Monday, Aug. 18, 1947
Simmerings
The price pot simmered.
Prompted chiefly by the rise in steel, five more big steel-users boosted the prices of their products. In the auto industry, Packard announced increases ranging from $92 to $200 a car, Hudson from $45 to $95, and Nash from $95 to $168.40, while Kaiser-Frazer added $99 to the price of one model. Although its home laundry washers are now so plentiful that some retailers were offering them at one-third down and up to 15 months to pay, Bendix raised prices about $10 on each model.
Driven by unfavorably hot weather, corn prices rose again. September futures on the Chicago Board of Trade soared the permissible limit of 8-c- a bushel on two different days to reach $2.38 1/3 a bushel, highest in 99 years. Spot sales jumped to $2.49, the highest since 1917, In New York
City, Market Commissioner Eugene Schulz reported pork and beef prices at an "unprecedented high level at all stages of distribution."
Such simmerings had developed so gradually that they had not alarmed most businessmen. But by last week they began to give off an ominous hiss. The Bureau of Labor Statistics index of all wholesale commodity prices rose .7 to 151.3, a new postwar high. Dun & Bradstreet's Wholesale Food Index climbed 6-c- to $6.57, just 3% lower than its alltime high last March.

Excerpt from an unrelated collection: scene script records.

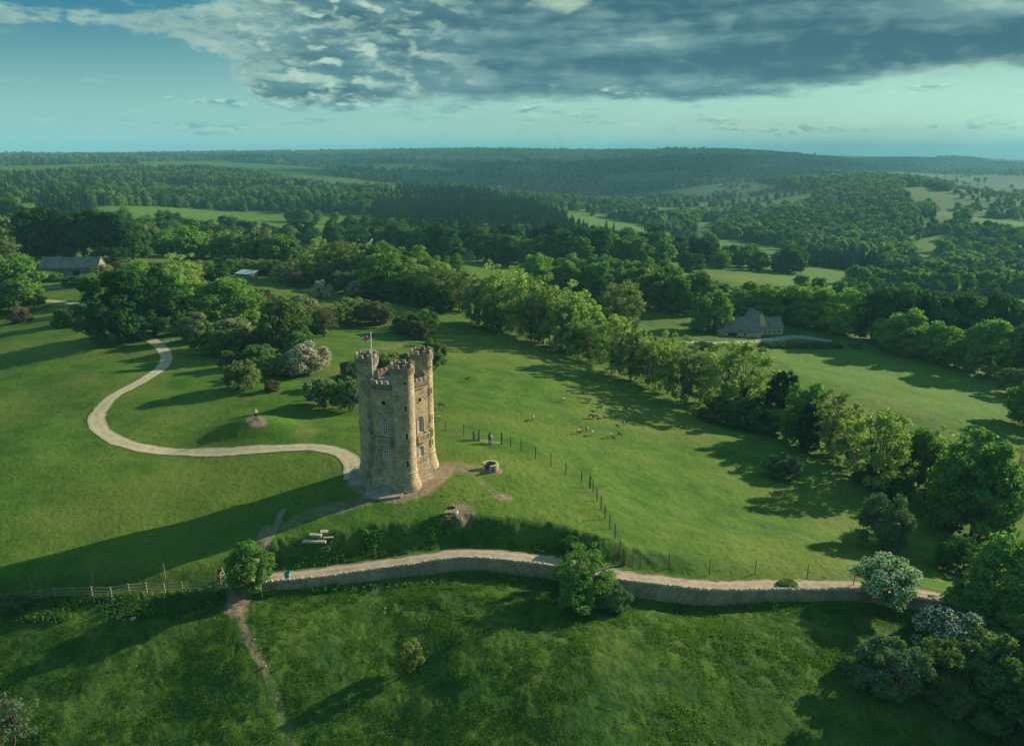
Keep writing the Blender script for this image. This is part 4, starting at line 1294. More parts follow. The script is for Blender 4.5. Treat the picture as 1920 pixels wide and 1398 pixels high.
person(at(480, 787), .6, 'person in a pale top and black trousers on top of the little mound', 'beige', 'black', 'hair', 'stride', 'hips', scale=1.12)
person(at(920, 832), 2.6, 'person in white top and blue jeans standing in the fence gap', 'whitecloth', 'denim', 'hair', 'stand', 'down', long_hair=True, scale=1.05)
person(at(917.5, 831.5), 2.2, 'dark haired person in grey clothes close behind the one in white', 'grey', 'grey', 'hair', 'stand', 'down', scale=1.05)

def picnic():
    p = at(848, 968)
    o = empty('picnic_table', p, .12, 'pale wooden picnic table with benches on a worn patch of grass', 'table')
    tb = MB()
    for k in range(5): tb.box((0, -.32 + .16 * k, .74), (1.9, .145, .045))
    tb.build('tabletop', M['table'], o)
    for s in (-1, 1):
        b = MB()
        for k in (0, 1): b.box((0, s * (.66 + .15 * k), .45), (1.9, .135, .045))
        b.build('bench', M['table'], o)
    for x in (-.65, .65):
        for s in (-1, 1):
            MB().tube([(x, s * .75, 0), (x, s * .22, .72)], .05, 4).build('leg', M['palewood'], o)
        MB().box((x + .05, 0, .40), (.05, 1.62, .10)).build('crossbar', M['palewood'], o)
    Mx = Matrix.Rotation(.12, 4, 'Z')
    def seat(x, y): return p + Mx @ Vector((x, y, -.03))
    person(seat(-.35, .74), PI + .12 - PI, 'person in dark red top seated on the far bench of the table', 'maroon', 'black', 'hair', 'sit', 'rest', 'people at the picnic table')
    person(seat(.12, .76), .2, 'person in black top seated beside the one in dark red', 'black', 'denim', 'fair', 'sit', 'rest', 'people at the picnic table', True)
    person(seat(.5, -.74), PI + .6, 'person in white top and blue jeans on the near bench', 'whitecloth', 'denim', 'fair', 'sit', 'rest', 'people at the picnic table')
picnic()

# ------------------------------------------------------------------ deer
def deer(px, rz, label, graze=True, coat='deer', s=1.0, lie=False):
    p = at(*px)
    o = empty('deer', p, rz, label, 'deer', 'deer in the field'); o.scale = (s,) * 3
    k = Skel()                                                  # faces -y
    hip = k.add((0, .50, .92), .17)
    m = k.chain([(0, .22, .90), (0, -.12, .90), (0, -.36, .93)], [.185, .20, .19], hip)
    if graze:
        n = k.chain([(0, -.58, .84), (0, -.74, .58), (0, -.84, .32), (0, -.94, .14)], [.12, .085, .075, .045], m[-1])
        hx = n[2]; hp = (0, -.82, .34)
    else:
        n = k.chain([(0, -.56, 1.12), (0, -.66, 1.34), (0, -.78, 1.40), (0, -.95, 1.33)], [.12, .085, .08, .045], m[-1])
        hx = n[2]; hp = (0, -.76, 1.42)
    for sx in (-1, 1):
        k.add((hp[0] + sx * .15, hp[1] + .06, hp[2] + .06), .022, hx)
        k.chain([(sx * .10, .52, .70), (sx * .11, .42, .56), (sx * .11, .58, .36), (sx * .11, .54, .04)], [.10, .065, .035, .028], hip)
        k.chain([(sx * .10, -.34, .70), (sx * .10, -.36, .46), (sx * .10, -.37, .30), (sx * .10, -.38, .04)], [.08, .045, .034, .028], m[-1])
    k.chain([(0, .66, .95), (0, .72, .84)], [.04, .025], hip)
    skin('body', k.v, k.e, k.r, M[coat], o)
    MB().box((0, .69, .84), (.14, .04, .2), 0, .7).build('rump_patch', M['whitecloth'], o)
    return o
deer((1000,789), 3.0, 'lone fawn deer grazing left of the herd in the open field', True)
deer((1056,754), 2.6, 'fawn deer apart from the herd, nearest the row of trees', True)
deer((1124,771), 1.35, 'brown deer with raised head at the edge of the tree shadow', False)
deer((1171,772), 2.3, 'dark brown deer grazing half in shade at the back of the herd', True, 'deerdark')
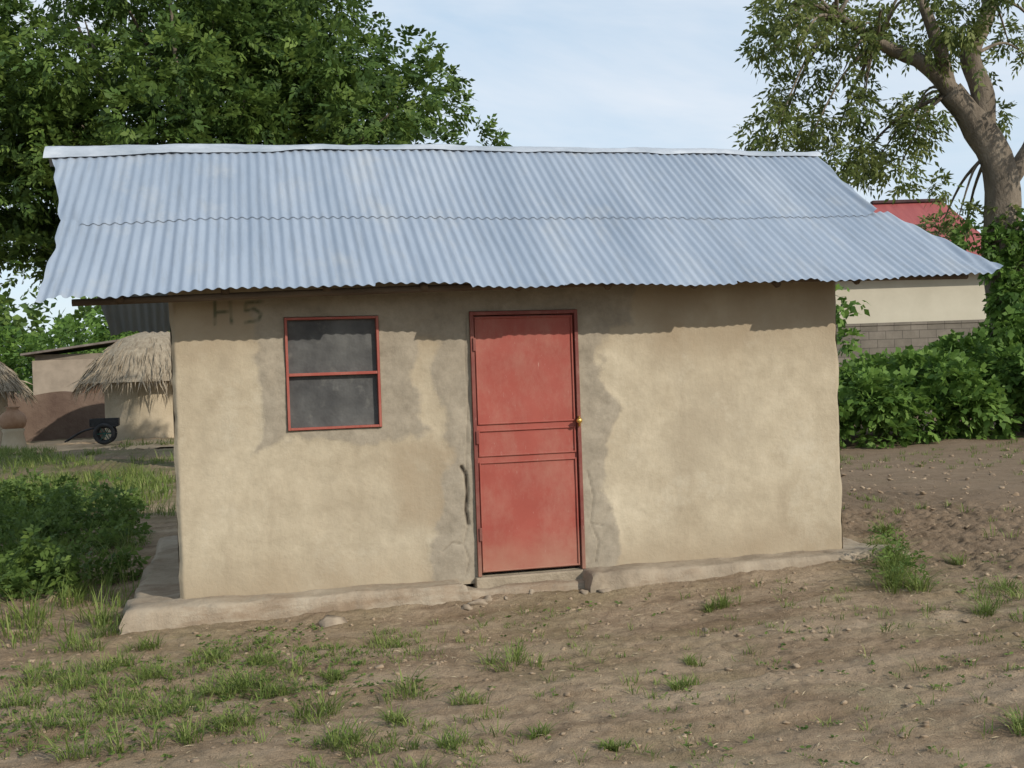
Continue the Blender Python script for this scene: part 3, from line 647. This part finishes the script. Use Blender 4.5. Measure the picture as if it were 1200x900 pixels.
# ------------------------------------------------------------ background right
m,nt,b=mat('concrete_blocks')
br_=nt.nodes.new('ShaderNodeTexBrick'); tc=nt.nodes.new('ShaderNodeTexCoord'); mp=nt.nodes.new('ShaderNodeMapping'); mp.inputs['Rotation'].default_value=(math.radians(90),0,0)
nt.links.new(tc.outputs['Object'],mp.inputs[0]); nt.links.new(mp.outputs[0],br_.inputs[0])
br_.inputs['Scale'].default_value=1; br_.inputs['Brick Width'].default_value=.45; br_.inputs['Row Height'].default_value=.22; br_.inputs['Mortar Size'].default_value=.010
br_.inputs['Color1'].default_value=(.18,.16,.13,1); br_.inputs['Color2'].default_value=(.24,.21,.175,1); br_.inputs['Mortar'].default_value=(.12,.105,.09,1)
c=mix(nt,.8,br_.outputs[0],ramp(nt,noise(nt,1.5,6,.75),[(.3,(.55,.55,.55)),(.7,(1.15,1.15,1.15))]),'MULTIPLY')
nt.links.new(c,b.inputs['Base Color']); b.inputs['Roughness'].default_value=.95; bump(nt,b,br_.outputs[1],-.5,.02)
bw=boxes('concrete_block_wall',[(-8,9,-.1,.1,-.2,2.56),(-8,9,-.12,.12,2.563,2.64)],m,None,.01); bw.location=(18.2,18.2,0); bw.rotation_euler=(0,0,math.radians(-13))
b2=empty('red_roofed_building',(22.2,27.5,0)); b2.rotation_euler=(0,0,math.radians(-13.5))
CR=simple('cream_render',(.45,.41,.32),(.53,.49,.39),.8,.9,bs=.2)
boxes('walls',[(-3.2,4.7,0,8,-.2,4.9)],CR,b2,.03)
x0,x1,y0,y1=-3.8,5.3,-.6,8.6; ze=4.85; zr=7.75
m=simple('red_roof_sheet',(.24,.055,.055),(.33,.09,.08),1.5,.55,stretch=(4,.5,.5))
py_mesh('roof',[(x0,y0,ze),(x1,y0,ze),(x1,y1,ze),(x0,y1,ze),(1.9,4,zr),(4.6,4,zr),(x0,y0,ze-.18),(x1,y0,ze-.18),(x1,y1,ze-.18),(x0,y1,ze-.18)],[(0,1,5,4),(1,2,5),(2,3,4,5),(3,0,4),(0,6,7,1),(1,7,8,2),(2,8,9,3),(3,9,6,0)],m,b2)
boxes('ridge_tile',[(1.8,4.7,3.85,4.15,zr-.03,zr+.1)],simple('ridge_dark',(.05,.03,.03),(.09,.05,.05),3),b2,.03)
boxes('windows',[(-2,-.9,-.03,.05,1.2,2.4),(.2,1.3,-.03,.05,1.2,2.4),(2.5,3.6,-.03,.05,1.2,2.4)],simple('glass',(.02,.025,.03),(.05,.06,.07),3,.2),b2)
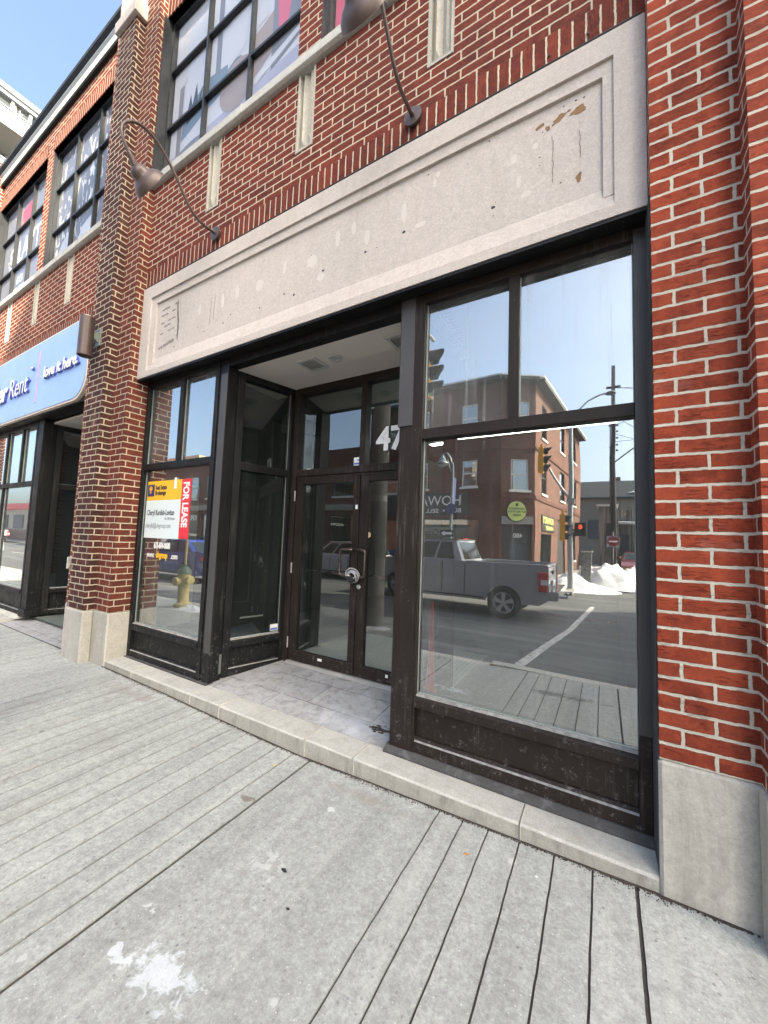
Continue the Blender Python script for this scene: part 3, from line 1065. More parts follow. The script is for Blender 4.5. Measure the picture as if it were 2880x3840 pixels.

To Manhattan's National City Bank, this was too close to the boiling point for comfort. In its August letter, the bank praised businessmen for their awareness of danger after the stockmarket break of last fall. "[But] this is no time," it warned, "to throw caution to the winds with the risk of inviting another inflationary spurt, from which the reaction could be a good deal more serious."